Return the material exactly, first line through the line containing "C = scene.collection", and nothing more. Pictures stay out.

▶ **SOURCE DATA**
|---|
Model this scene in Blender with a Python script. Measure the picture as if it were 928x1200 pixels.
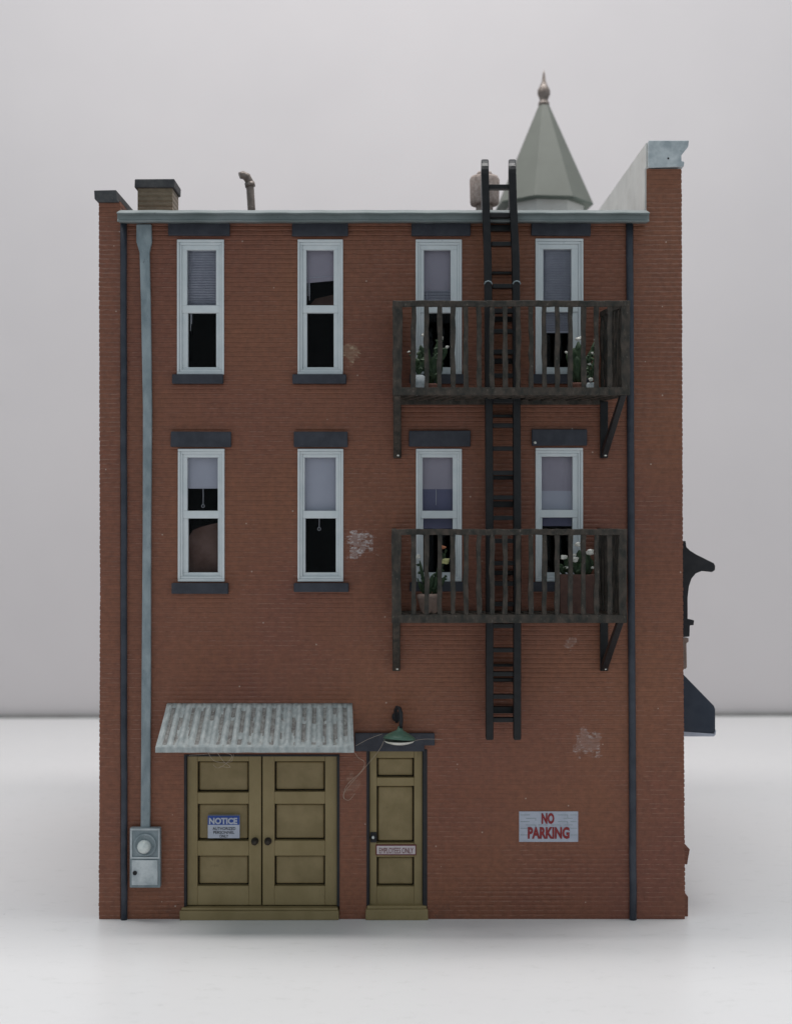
import bpy, bmesh, math, random
from mathutils import Vector, noise
random.seed(7)
for o in list(bpy.data.objects): bpy.data.objects.remove(o)
scene = bpy.context.scene
C = scene.collection

# ------------------------------------------------------------------ camera
# 1 unit = 100 photo pixels on the rear wall.  Eye 15 units in front of it.
D = 1500.0
VX, VY = 464.0, 605.0
GY = 1077.0
cam = bpy.data.cameras.new('camera'); co = bpy.data.objects.new('camera', cam); C.objects.link(co)
co.location = (0, -D/100, (GY-VY)/100); co.rotation_euler = (math.radians(90), 0, 0)
cam.sensor_fit = 'VERTICAL'; cam.sensor_height = 24; cam.lens = 24*D/1200.0
cam.shift_y = (VY-600)/1200.0
cam.clip_start = 0.1; cam.clip_end = 200
cam.dof.use_dof = True; cam.dof.focus_distance = 14.8; cam.dof.aperture_fstop = 0.26
scene.camera = co

# ------------------------------------------------------------------ light
w = bpy.data.worlds.new('World'); scene.world = w; w.use_nodes = True
w.node_tree.nodes['Background'].inputs[0].default_value = (0.80, 0.925, 1.0, 1)
w.node_tree.nodes['Background'].inputs[1].default_value = 0.48
def area(name, loc, target, sx, sy, power, col=(1, 1, 1)):
    l = bpy.data.lights.new(name, 'AREA'); l.shape = 'RECTANGLE'; l.size = sx; l.size_y = sy
    l.energy = power; l.color = col
    o = bpy.data.objects.new(name, l); C.objects.link(o); o.location = loc
    o.rotation_euler = (Vector(target)-Vector(loc)).to_track_quat('-Z', 'Y').to_euler()
    return o
area('ceiling_softbox', (0.2, 0.7, 30), (0.2, 0.7, 0), 28, 5.4, 7600, (1, 0.98, 0.965))
area('front_softbox', (-3, -18, 18), (0, 0, 4), 8, 6, 60, (1, 0.99, 0.98))
scene.view_settings.view_transform = 'Standard'; scene.view_settings.look = 'None'
scene.view_settings.exposure = 0.0; scene.view_settings.gamma = 1.0
scene.render.engine = 'CYCLES'

# ------------------------------------------------------------------ materials
def lerp(a, b, t): return a+(b-a)*t
def new_mat(name):
    m = bpy.data.materials.new(name); m.use_nodes = True
    nt = m.node_tree; return m, nt, nt.nodes['Principled BSDF']
def N(nt, t, **kw):
    n = nt.nodes.new(t)
    for k, v in kw.items(): setattr(n, k, v)
    return n
def L(nt, a, b): nt.links.new(a, b)
def pos(nt, sc=(1, 1, 1)):
    g = N(nt, 'ShaderNodeNewGeometry'); m = N(nt, 'ShaderNodeMapping'); m.inputs['Scale'].default_value = sc
    L(nt, g.outputs['Position'], m.inputs['Vector']); return m.outputs[0]
def noise_(nt, vec, scale, detail=4, rough=0.6):
    n = N(nt, 'ShaderNodeTexNoise'); n.inputs['Scale'].default_value = scale
    n.inputs['Detail'].default_value = detail; n.inputs['Roughness'].default_value = rough
    L(nt, vec, n.inputs['Vector']); return n.outputs['Fac']
def ramp(nt, fac, stops):
    r = N(nt, 'ShaderNodeValToRGB'); e = r.color_ramp.elements
    while len(e) < len(stops): e.new(0.5)
    for i, (p, c) in enumerate(stops):
        e[i].position = p; e[i].color = (c, c, c, 1) if not isinstance(c, tuple) else (*c[:3], 1)
    L(nt, fac, r.inputs[0]); return r.outputs[0]
def mix(nt, fac, a, b, mode='MIX'):
    m = N(nt, 'ShaderNodeMix', data_type='RGBA', blend_type=mode)
    for s, v in ((m.inputs[0], fac), (m.inputs[6], a), (m.inputs[7], b)):
        if isinstance(v, (int, float)): s.default_value = v
        elif isinstance(v, tuple): s.default_value = (*v[:3], 1)
        else: L(nt, v, s)
    return m.outputs[2]
def math_(nt, op, a, b=None):
    m = N(nt, 'ShaderNodeMath', operation=op)
    for s, v in zip(m.inputs, (a, b)):
        if v is None: continue
        if isinstance(v, (int, float)): s.default_value = v
        else: L(nt, v, s)
    return m.outputs[0]
def bump(nt, h, strength, dist, p):
    b = N(nt, 'ShaderNodeBump'); b.inputs['Strength'].default_value = strength
    b.inputs['Distance'].default_value = dist; L(nt, h, b.inputs['Height']); L(nt, b.outputs[0], p.inputs['Normal'])

def paint(name, c1, c2, rough=0.55, scale=6, detail=5, lo=0.35, hi=0.65, c3=None, s3=30, t3=(0.62, 0.7),
          bs=0.25, bd=0.004, bscale=60, metal=0.0, stretch=(1, 1, 1), spec=0.35):
    """two-tone mottled paint, optional third speckle colour, grainy bump"""
    m, nt, p = new_mat(name)
    v = pos(nt, stretch)
    col = mix(nt, ramp(nt, noise_(nt, v, scale, detail), [(lo, 0.0), (hi, 1.0)]), c1, c2)
    if c3:
        col = mix(nt, ramp(nt, noise_(nt, v, s3, 4, 0.7), [(t3[0], 0.0), (t3[1], 1.0)]), col, c3)
    L(nt, col, p.inputs['Base Color'])
    p.inputs['Roughness'].default_value = rough; p.inputs['Metallic'].default_value = metal
    p.inputs['Specular IOR Level'].default_value = spec
    bump(nt, noise_(nt, v, bscale, 3), bs, bd, p)
    return m

def brick_mat(name, c1, c2, patches=(), bw=0.165, bh=0.0545, specks=True, rough=0.5, groove=1.0):
    m, nt, p = new_mat(name)
    g = N(nt, 'ShaderNodeNewGeometry'); sx = N(nt, 'ShaderNodeSeparateXYZ'); L(nt, g.outputs['Position'], sx.inputs[0])
    cx = N(nt, 'ShaderNodeCombineXYZ')
    wob = math_(nt, 'MULTIPLY', math_(nt, 'SUBTRACT', noise_(nt, g.outputs['Position'], 9, 3), 0.5), 0.018)
    L(nt, math_(nt, 'ADD', math_(nt, 'ADD', sx.outputs[0], sx.outputs[1]), 0), cx.inputs[0])
    L(nt, math_(nt, 'ADD', sx.outputs[2], wob), cx.inputs[1])
    b = N(nt, 'ShaderNodeTexBrick'); L(nt, cx.outputs[0], b.inputs['Vector'])
    b.inputs['Scale'].default_value = 1; b.inputs['Brick Width'].default_value = bw; b.inputs['Row Height'].default_value = bh
    b.inputs['Mortar Size'].default_value = 0.0085; b.inputs['Mortar Smooth'].default_value = 0.6
    b.inputs['Color1'].default_value = (0.42, 0.42, 0.42, 1); b.inputs['Color2'].default_value = (0.58, 0.58, 0.58, 1)
    b.inputs['Mortar'].default_value = (0.5, 0.5, 0.5, 1)
    P = g.outputs['Position']
    big = ramp(nt, noise_(nt, P, 0.55, 3, 0.5), [(0.35, 0.0), (0.68, 1.0)])
    col = mix(nt, big, c1, c2)
    col = mix(nt, 0.15, col, b.outputs['Color'], 'OVERLAY')
    fine = ramp(nt, noise_(nt, P, 14, 5, 0.7), [(0.25, 0.72), (0.8, 1.22)])
    col = mix(nt, 1.0, col, fine, 'MULTIPLY')
    # lit top edges of the bricks painted as pale lines, in drifting areas
    arl = ramp(nt, math_(nt, 'FRACT', math_(nt, 'DIVIDE', math_(nt, 'ADD', sx.outputs[2], wob), bh)), [(0.72, 0.0), (0.8, 1.0), (0.88, 0.0)])
    arr = math_(nt, 'MULTIPLY', arl, ramp(nt, noise_(nt, P, 1.1, 4, 0.6), [(0.40, 0.0), (0.58, 0.62)]))
    arr = math_(nt, 'MULTIPLY', arr, ramp(nt, noise_(nt, P, 11, 2), [(0.4, 0.0), (0.6, 1.0)]))
    col = mix(nt, arr, col, (0.42, 0.26, 0.20))
    # pale worn patches, black-brown wash stains near the ground, one painted red sheen
    for (x, y, r, k, c) in patches:
        sn = N(nt, 'ShaderNodeVectorMath', operation='SNAP'); L(nt, P, sn.inputs[0]); sn.inputs[1].default_value = (0.045, 10, bh*0.5)
        mx = N(nt, 'ShaderNodeVectorMath', operation='ADD'); L(nt, sn.outputs[0], mx.inputs[0]); mx.inputs[1].default_value = (0.02, 0, bh*0.25)
        av = N(nt, 'ShaderNodeMix', data_type='VECTOR'); av.inputs[0].default_value = 0.55; L(nt, P, av.inputs[4]); L(nt, mx.outputs[0], av.inputs[5])
        s3_ = N(nt, 'ShaderNodeSeparateXYZ'); L(nt, av.outputs[1], s3_.inputs[0])
        c3_ = N(nt, 'ShaderNodeCombineXYZ'); L(nt, s3_.outputs[0], c3_.inputs[0]); L(nt, sx.outputs[1], c3_.inputs[1]); L(nt, s3_.outputs[2], c3_.inputs[2])
        vd = N(nt, 'ShaderNodeVectorMath', operation='SUBTRACT'); L(nt, c3_.outputs[0], vd.inputs[0])
        vd.inputs[1].default_value = ((x-VX)/100, 0.0, (GY-y)/100)
        vl = N(nt, 'ShaderNodeVectorMath', operation='LENGTH'); L(nt, vd.outputs[0], vl.inputs[0])
        wn = math_(nt, 'MULTIPLY', math_(nt, 'SUBTRACT', noise_(nt, c3_.outputs[0], 6.5, 4, 0.7), 0.46), r*0.034)
        dd = math_(nt, 'ADD', vl.outputs['Value'], wn)
        R = r/100
        fill = ramp(nt, math_(nt, 'DIVIDE', dd, R), [(0.0, 0.34*k), (0.74, 0.34*k), (0.80, 0.0), (1.0, 0.0)])
        rim = ramp(nt, math_(nt, 'DIVIDE', dd, R), [(0.0, 0.0), (0.60, 0.0), (0.74, 1.1*k), (0.90, 0.4*k), (1.0, 0.0)])
        P4 = pos(nt, (1, 1, 3.2))
        rim = math_(nt, 'MULTIPLY', rim, ramp(nt, noise_(nt, P4, 13, 3, 0.7), [(0.44, 0.0), (0.58, 1.0)]))
        fill = math_(nt, 'MULTIPLY', fill, ramp(nt, noise_(nt, P4, 10, 3, 0.6), [(0.3, 0.35), (0.6, 1.0)]))
        col = mix(nt, math_(nt, 'MAXIMUM', rim, fill), col, c)
    if specks:
        v = N(nt, 'ShaderNodeTexVoronoi'); v.inputs['Scale'].default_value = 4.6; L(nt, P, v.inputs['Vector'])
        s = ramp(nt, v.outputs['Distance'], [(0.0, 1.0), (0.035, 1.0), (0.05, 0.0)])
        col = mix(nt, math_(nt, 'MULTIPLY', s, 0.5), col, (0.6, 0.52, 0.45))
    L(nt, col, p.inputs['Base Color']); p.inputs['Roughness'].default_value = rough
    p.inputs['Specular IOR Level'].default_value = 0.4
    fz = math_(nt, 'FRACT', math_(nt, 'DIVIDE', math_(nt, 'ADD', sx.outputs[2], wob), bh))
    row = ramp(nt, fz, [(0.0, 0.0), (0.14, 0.0), (0.34, 1.0), (0.9, 0.75), (1.0, 0.0)])
    msk = ramp(nt, math_(nt, 'ADD', noise_(nt, P, 0.9, 4, 0.6), math_(nt, 'MULTIPLY', sx.outputs[2], 0.045)), [(0.50, 0.12), (0.80, 1.0)])
    h = math_(nt, 'ADD', math_(nt, 'MULTIPLY', row, msk), math_(nt, 'MULTIPLY', noise_(nt, P, 45, 3), 0.3))
    h0 = math_(nt, 'SUBTRACT', math_(nt, 'MULTIPLY', noise_(nt, P, 45, 3), 0.35),
              math_(nt, 'MULTIPLY', b.outputs['Fac'], ramp(nt, noise_(nt, P, 0.9, 4, 0.6), [(0.3, 0.45), (0.62, 1.0)])))
    h = math_(nt, 'ADD', h, math_(nt, 'MULTIPLY', h0, 0.22))
    bump(nt, h, 0.62*groove, 0.013, p)
    return m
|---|
▶ **REPLY TO THE TASK**
Model this scene in Blender with a Python script. Measure the picture as if it were 928x1200 pixels.
import bpy, bmesh, math, random
from mathutils import Vector, noise
random.seed(7)
for o in list(bpy.data.objects): bpy.data.objects.remove(o)
scene = bpy.context.scene
C = scene.collection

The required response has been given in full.